One of the strangest manifestations of Western culture’s fascination with Ancient Egypt is Philip Glass’s 1984 opera Akhnaten. Its subject – sort of – is the pharaoh who, in the 14th century BCE, forced his subjects to abandon their multiple gods in favour of one, Aten, of which, surprise, surprise, he was the earthly representative.
The opera doesn’t exactly invite the audience in, as it’s sung in a variety of mostly biblical and pre-biblical languages, with no translations provided, but with a cumbersome English narration that offers little enlightenment. Yet in Phelim McDermott’s English National Opera production, first seen in 2016, Akhnaten becomes an eccentric kind of performance art, an ever-changing sequence of stage pictures, simultaneously gaudy and glamorous, mysterious and nonsensical.
They have a hallucinatory quality that matches the giddying undulations and shifting pulses of Glass’s music, expertly shaped by conductor Karen Kamensek. The designs (sets by Tom Pye, costumes by Kevin Pollard, lighting by Bruno Poet) create their own world, less Ancient Egypt, perhaps, more Planet Zog: this is not a documentary opera, although there are visual references to Akhnaten’s supposed hermaphroditism.

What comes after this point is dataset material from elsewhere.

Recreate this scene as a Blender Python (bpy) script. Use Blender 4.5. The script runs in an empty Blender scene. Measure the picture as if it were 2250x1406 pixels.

It opens with the death of Akhnaten’s father, followed by Akhnaten’s coronation (he’s carried in naked: I hope we’ll see no such scene in our own imminent coronation). We meet the new pharaoh’s mother, Queen Tye, and his wife, Nefertiti; then things fall apart, gradually. Akhnaten’s son – none other than Tutankhamun – takes on his father’s role and then, in a somewhat superfluous coda, we find ourselves in the modern world. Plot details matter less, though, than the combination of music and stage spectacle, including jugglers, whose activities help the action through the more sedate passages: repeated use of slo-mo movement creates a sense of arcane ritual that is somewhat overdone.
Counter-tenor Anthony Roth Costanza has the slightly disdainful charisma to carry the title role even if his falsetto has a tough edge to it. Vocally he’s well-matched, sometimes outshone by the lustrous tones of Chrystal E Williams’ as Nefertiti and the brighter timbre of Haegee Lee’s Queen Tye. The imposing figure of Zachary James clearly enjoys wrapping his sonorous voice around the “May the force be with you” narration:is it meant to be helpful, or is it simply another enigma? The ENO chorus, meanwhile, is on blistering form.
The whole show is a reminder of the kind of bold production that ENO at its best is capable of delivering. If the company has a future at the Coliseum, it would be wonderful to see what it could do with the first and most enigmatic of Glass’s early, “portrait” operas, Einstein on the Beach. Just a dream? Let’s hope not.